What you need to do - Extract every line that includes the string "scene".
———
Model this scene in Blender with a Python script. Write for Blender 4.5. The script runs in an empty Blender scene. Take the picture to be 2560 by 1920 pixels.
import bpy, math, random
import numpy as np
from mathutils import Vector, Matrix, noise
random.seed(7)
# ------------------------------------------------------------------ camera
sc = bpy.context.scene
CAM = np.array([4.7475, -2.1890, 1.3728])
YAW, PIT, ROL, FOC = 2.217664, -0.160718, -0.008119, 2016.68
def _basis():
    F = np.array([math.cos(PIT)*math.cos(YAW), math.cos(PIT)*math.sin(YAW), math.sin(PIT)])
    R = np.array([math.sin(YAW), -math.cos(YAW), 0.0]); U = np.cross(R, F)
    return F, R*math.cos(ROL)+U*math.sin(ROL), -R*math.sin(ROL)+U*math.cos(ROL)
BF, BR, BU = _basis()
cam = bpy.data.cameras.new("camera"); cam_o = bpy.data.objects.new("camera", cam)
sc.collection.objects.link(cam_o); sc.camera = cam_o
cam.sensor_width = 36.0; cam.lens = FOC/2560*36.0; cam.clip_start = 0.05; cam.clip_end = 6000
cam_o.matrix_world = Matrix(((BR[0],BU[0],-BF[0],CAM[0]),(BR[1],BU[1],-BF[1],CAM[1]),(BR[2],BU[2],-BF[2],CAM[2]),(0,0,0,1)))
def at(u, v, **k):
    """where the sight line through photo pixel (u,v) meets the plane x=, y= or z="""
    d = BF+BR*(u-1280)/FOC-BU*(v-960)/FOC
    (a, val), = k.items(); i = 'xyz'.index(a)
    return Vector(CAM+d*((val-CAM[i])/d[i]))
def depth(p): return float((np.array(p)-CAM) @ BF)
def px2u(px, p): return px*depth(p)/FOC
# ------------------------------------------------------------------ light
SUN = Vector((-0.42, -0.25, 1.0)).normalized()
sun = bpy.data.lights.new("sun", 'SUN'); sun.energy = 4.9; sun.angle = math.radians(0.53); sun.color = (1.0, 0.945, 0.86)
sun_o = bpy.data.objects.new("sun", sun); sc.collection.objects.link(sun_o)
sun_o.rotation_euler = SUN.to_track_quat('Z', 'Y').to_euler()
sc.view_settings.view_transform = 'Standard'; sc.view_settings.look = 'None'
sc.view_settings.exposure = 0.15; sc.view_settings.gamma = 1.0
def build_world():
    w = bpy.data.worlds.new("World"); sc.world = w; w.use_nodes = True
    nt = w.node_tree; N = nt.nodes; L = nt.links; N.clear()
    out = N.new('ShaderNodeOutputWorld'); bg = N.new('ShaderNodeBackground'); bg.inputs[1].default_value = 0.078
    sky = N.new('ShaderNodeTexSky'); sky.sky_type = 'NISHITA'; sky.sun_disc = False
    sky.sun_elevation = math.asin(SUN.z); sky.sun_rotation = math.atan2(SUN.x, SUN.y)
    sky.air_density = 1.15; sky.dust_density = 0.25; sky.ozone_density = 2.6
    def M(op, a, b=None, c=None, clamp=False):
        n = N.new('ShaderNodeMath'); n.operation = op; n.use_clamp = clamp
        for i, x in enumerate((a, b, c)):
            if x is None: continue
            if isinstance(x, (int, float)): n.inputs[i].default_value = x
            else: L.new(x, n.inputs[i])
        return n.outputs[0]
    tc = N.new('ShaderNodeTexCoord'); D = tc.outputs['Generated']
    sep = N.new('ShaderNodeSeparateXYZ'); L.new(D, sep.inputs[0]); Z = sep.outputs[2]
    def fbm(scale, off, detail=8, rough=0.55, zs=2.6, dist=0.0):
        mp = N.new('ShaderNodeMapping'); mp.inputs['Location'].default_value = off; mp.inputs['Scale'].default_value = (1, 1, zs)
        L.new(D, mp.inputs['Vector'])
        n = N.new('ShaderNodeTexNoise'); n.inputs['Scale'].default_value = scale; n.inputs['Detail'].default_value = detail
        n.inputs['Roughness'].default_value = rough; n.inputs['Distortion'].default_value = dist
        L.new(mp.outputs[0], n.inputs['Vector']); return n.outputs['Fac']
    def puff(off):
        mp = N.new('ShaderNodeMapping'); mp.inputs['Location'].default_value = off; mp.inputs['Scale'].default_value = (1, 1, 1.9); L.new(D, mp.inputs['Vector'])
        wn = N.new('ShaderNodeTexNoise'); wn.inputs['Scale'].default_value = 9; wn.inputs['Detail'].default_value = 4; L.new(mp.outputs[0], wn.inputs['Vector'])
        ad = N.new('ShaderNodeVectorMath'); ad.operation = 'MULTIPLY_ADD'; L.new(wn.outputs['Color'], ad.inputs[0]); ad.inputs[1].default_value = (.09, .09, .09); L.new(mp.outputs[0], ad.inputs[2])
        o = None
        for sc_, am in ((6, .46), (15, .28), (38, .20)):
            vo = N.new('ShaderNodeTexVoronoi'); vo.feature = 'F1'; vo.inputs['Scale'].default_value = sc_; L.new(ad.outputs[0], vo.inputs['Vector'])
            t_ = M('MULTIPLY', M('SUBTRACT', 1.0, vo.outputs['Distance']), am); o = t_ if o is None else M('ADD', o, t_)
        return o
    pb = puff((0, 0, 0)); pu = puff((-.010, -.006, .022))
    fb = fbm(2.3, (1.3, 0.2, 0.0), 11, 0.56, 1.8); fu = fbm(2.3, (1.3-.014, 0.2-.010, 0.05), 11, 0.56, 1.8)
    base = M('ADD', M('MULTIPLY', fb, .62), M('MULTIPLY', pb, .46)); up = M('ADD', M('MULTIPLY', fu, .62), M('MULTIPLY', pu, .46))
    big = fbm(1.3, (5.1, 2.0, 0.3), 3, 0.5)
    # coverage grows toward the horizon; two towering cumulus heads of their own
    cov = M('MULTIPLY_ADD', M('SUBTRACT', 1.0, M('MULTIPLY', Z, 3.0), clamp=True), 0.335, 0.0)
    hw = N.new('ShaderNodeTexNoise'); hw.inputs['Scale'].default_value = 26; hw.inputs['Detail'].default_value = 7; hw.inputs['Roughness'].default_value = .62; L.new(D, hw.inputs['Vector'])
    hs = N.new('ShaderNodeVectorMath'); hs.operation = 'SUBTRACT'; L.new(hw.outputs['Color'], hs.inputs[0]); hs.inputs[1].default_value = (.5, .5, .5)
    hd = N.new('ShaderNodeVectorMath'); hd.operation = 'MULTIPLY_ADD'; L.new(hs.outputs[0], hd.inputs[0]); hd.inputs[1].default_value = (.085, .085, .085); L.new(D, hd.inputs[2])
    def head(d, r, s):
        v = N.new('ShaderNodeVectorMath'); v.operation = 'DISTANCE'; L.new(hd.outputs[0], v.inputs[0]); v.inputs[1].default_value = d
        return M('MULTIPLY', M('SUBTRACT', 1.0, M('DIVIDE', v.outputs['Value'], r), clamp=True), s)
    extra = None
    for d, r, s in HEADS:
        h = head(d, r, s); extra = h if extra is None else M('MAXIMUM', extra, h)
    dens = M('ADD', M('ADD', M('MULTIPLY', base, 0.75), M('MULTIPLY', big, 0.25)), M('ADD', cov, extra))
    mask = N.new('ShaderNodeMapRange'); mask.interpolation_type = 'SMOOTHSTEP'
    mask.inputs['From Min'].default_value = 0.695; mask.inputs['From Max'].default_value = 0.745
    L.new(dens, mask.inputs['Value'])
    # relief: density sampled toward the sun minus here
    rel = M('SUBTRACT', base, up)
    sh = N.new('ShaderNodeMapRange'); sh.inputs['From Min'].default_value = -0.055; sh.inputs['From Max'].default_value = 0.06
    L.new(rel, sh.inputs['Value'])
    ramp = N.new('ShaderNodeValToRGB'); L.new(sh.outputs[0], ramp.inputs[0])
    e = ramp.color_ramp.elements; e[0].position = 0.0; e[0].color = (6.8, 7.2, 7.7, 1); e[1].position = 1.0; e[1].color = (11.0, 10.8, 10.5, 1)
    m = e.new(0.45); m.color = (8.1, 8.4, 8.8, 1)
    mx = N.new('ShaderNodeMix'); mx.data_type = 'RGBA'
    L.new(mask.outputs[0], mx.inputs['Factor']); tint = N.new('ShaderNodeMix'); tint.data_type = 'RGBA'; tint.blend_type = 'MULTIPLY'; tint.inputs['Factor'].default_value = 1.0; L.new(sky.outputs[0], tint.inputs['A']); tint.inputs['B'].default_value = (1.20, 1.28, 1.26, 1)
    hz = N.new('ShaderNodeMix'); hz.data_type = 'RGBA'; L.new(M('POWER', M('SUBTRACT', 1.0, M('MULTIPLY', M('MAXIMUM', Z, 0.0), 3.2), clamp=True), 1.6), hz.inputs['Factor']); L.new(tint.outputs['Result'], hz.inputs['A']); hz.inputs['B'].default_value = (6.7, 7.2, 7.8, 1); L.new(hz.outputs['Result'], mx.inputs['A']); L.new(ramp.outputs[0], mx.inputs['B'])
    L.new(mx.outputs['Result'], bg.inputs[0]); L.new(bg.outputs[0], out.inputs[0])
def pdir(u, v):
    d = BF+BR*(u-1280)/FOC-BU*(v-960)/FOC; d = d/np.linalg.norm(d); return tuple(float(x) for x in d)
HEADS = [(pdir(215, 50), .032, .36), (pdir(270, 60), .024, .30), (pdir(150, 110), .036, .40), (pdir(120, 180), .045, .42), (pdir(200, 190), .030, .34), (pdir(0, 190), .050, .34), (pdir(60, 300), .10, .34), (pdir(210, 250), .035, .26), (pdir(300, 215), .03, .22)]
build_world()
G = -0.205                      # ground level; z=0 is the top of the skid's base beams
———
The completed task -
Model this scene in Blender with a Python script. Write for Blender 4.5. The script runs in an empty Blender scene. Take the picture to be 2560 by 1920 pixels.
sc = bpy.context.scene